It was pastoralists who initiated the white occupation of lands around Port Phillip Bay and over the first few decades they made good their initial advantage. Pastoral stations soon extended over millions of acres, appropriating the areas of grassland that once supported large mobs of kangaroo. Those animals quickly became scarce near settlements. Early pastoral runs were not fenced and in those first decades many found employment as shepherds minding stock. Being a shepherd was a lonely life, isolated in the bush, sometimes with just a dog for company. Shepherds were often away with their sheep for months at a time, moving the stock between pastures in search of sufficient feed and protecting them from other hazards. Although there were no foxes in the first decades, (until thoughtless ‘sportsmen’ introduced them in the 1870s for gentlemen to hunt,) there were wild dogs to contend with and sheep could also become bogged in wetlands or be poisoned by unfamiliar plants. Shepherds often lived in makeshift huts, subsisting on monotonous rations of flour, sugar, a little tea and whatever they could forage. In the first decades, some shepherds were ex-convicts from either Van Diemen’s Land or New South Wales.
The life of the shepherd in the bush inspired many illustrations, from early colonial times until the late-nineteenth century.
Homeward Bound, by S. T. Gill, c. 1864. Coloured lithograph from the Australian Sketchbook series
Reproduced courtesy State Library Victoria
Shepherd’s Hut on the Moira Station, near the Murray. Samuel Calvert engraver, 1869
Reproduced courtesy State Library Victoria
Sleeping Shepherd, S T Gill, c. 1856. Black & white lithograph
Reproduced courtesy State Library Victoria
Shepherding, Illustrated Australian News, 21 August 1886
Reproduced courtesy State Library Victoria
This series of illustrations highlights the many hazards confronting the shepherd even as late as the 1880s. They include attacks from wild dogs and sheep eating poisonous plants. Two styles of rough shelter commonly used by shepherds in the bush are also shown.

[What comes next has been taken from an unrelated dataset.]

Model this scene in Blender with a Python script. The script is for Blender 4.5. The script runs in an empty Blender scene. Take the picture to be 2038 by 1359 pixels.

Children were also employed as shepherds, although not all were paid. The sons (probably not the daughters) of early pastoralists often minded sheep, spending nights in the bush alone or with siblings when quite young by modern standards. This first generation of pastoral children may have had very little formal education as a result. Although there were many illustrations of adult shepherds, we could not find any showing children.